Write the data below out exactly as it stands. Do not include the pictures.

— START INFORMATION SHOWN —

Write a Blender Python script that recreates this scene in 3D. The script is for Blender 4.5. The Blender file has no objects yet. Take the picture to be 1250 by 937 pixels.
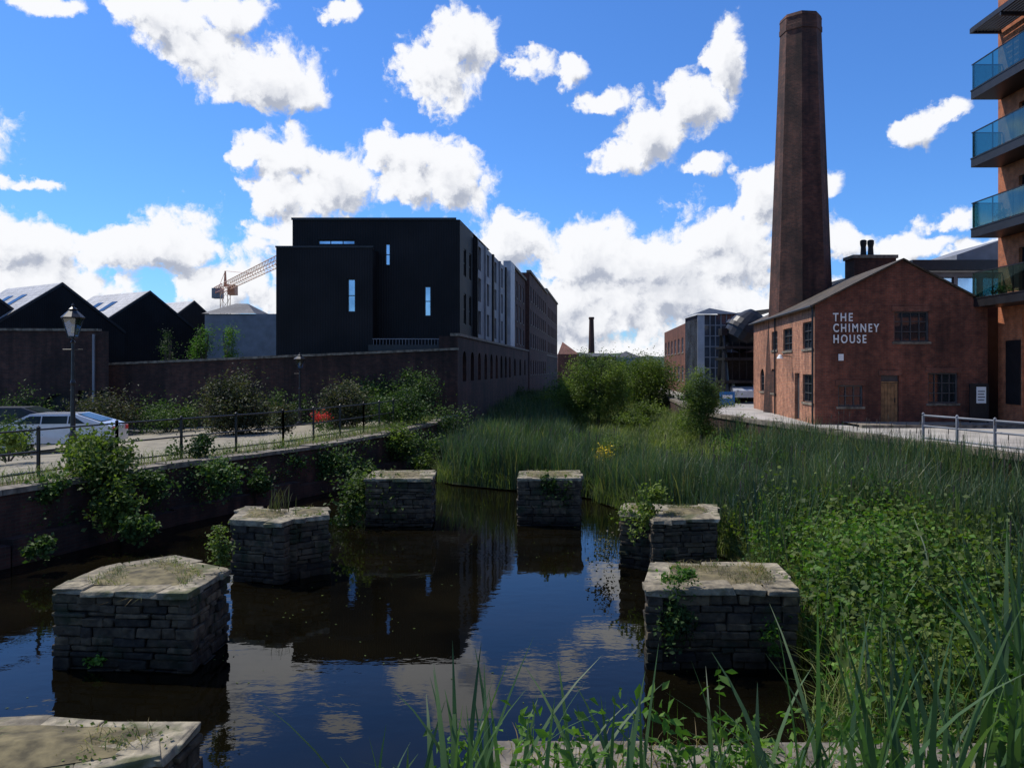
import bpy, math, random
import numpy as np
from mathutils import Vector, Matrix
random.seed(7); rng=np.random.default_rng(7)
H=4.0; F=960.; HV=450.
def PX(u,v,z=0.0):
    d=(H-z)*F/(v-HV); return ((u-625)/F*d, d)
def XD(u,d): return (u-625)/F*d
def ZD(v,d): return H-(v-HV)/F*d
S=bpy.context.scene
COL=S.collection
# ---------------- materials ----------------
def newmat(name):
    m=bpy.data.materials.new(name); m.use_nodes=True
    nt=m.node_tree; b=nt.nodes['Principled BSDF']; return m,nt,b
def noise_col(nt,vec,scale,c1,c2,detail=6,lo=.35,hi=.65):
    n=nt.nodes.new('ShaderNodeTexNoise'); n.inputs['Scale'].default_value=scale; n.inputs['Detail'].default_value=detail
    if vec: nt.links.new(vec,n.inputs['Vector'])
    r=nt.nodes.new('ShaderNodeValToRGB'); r.color_ramp.elements[0].position=lo; r.color_ramp.elements[1].position=hi
    r.color_ramp.elements[0].color=(*c1,1); r.color_ramp.elements[1].color=(*c2,1)
    nt.links.new(n.outputs['Fac'],r.inputs['Fac']); return r.outputs['Color'],n.outputs['Fac']
def mixc(nt,a,b,fac=1.0,mode='MULTIPLY'):
    x=nt.nodes.new('ShaderNodeMix'); x.data_type='RGBA'; x.blend_type=mode
    if hasattr(fac,'links'): nt.links.new(fac,x.inputs[0])
    else: x.inputs[0].default_value=fac
    for s,i in ((a,6),(b,7)):
        if isinstance(s,tuple): x.inputs[i].default_value=(*s,1)
        else: nt.links.new(s,x.inputs[i])
    return x.outputs[2]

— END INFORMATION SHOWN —

• _REPLY TO THE TASK_
Write a Blender Python script that recreates this scene in 3D. The script is for Blender 4.5. The Blender file has no objects yet. Take the picture to be 1250 by 937 pixels.
import bpy, math, random
import numpy as np
from mathutils import Vector, Matrix
random.seed(7); rng=np.random.default_rng(7)
H=4.0; F=960.; HV=450.
def PX(u,v,z=0.0):
    d=(H-z)*F/(v-HV); return ((u-625)/F*d, d)
def XD(u,d): return (u-625)/F*d
def ZD(v,d): return H-(v-HV)/F*d
S=bpy.context.scene
COL=S.collection
# ---------------- materials ----------------
def newmat(name):
    m=bpy.data.materials.new(name); m.use_nodes=True
    nt=m.node_tree; b=nt.nodes['Principled BSDF']; return m,nt,b
def noise_col(nt,vec,scale,c1,c2,detail=6,lo=.35,hi=.65):
    n=nt.nodes.new('ShaderNodeTexNoise'); n.inputs['Scale'].default_value=scale; n.inputs['Detail'].default_value=detail
    if vec: nt.links.new(vec,n.inputs['Vector'])
    r=nt.nodes.new('ShaderNodeValToRGB'); r.color_ramp.elements[0].position=lo; r.color_ramp.elements[1].position=hi
    r.color_ramp.elements[0].color=(*c1,1); r.color_ramp.elements[1].color=(*c2,1)
    nt.links.new(n.outputs['Fac'],r.inputs['Fac']); return r.outputs['Color'],n.outputs['Fac']
def mixc(nt,a,b,fac=1.0,mode='MULTIPLY'):
    x=nt.nodes.new('ShaderNodeMix'); x.data_type='RGBA'; x.blend_type=mode
    if hasattr(fac,'links'): nt.links.new(fac,x.inputs[0])
    else: x.inputs[0].default_value=fac
    for s,i in ((a,6),(b,7)):
        if isinstance(s,tuple): x.inputs[i].default_value=(*s,1)
        else: nt.links.new(s,x.inputs[i])
    return x.outputs[2]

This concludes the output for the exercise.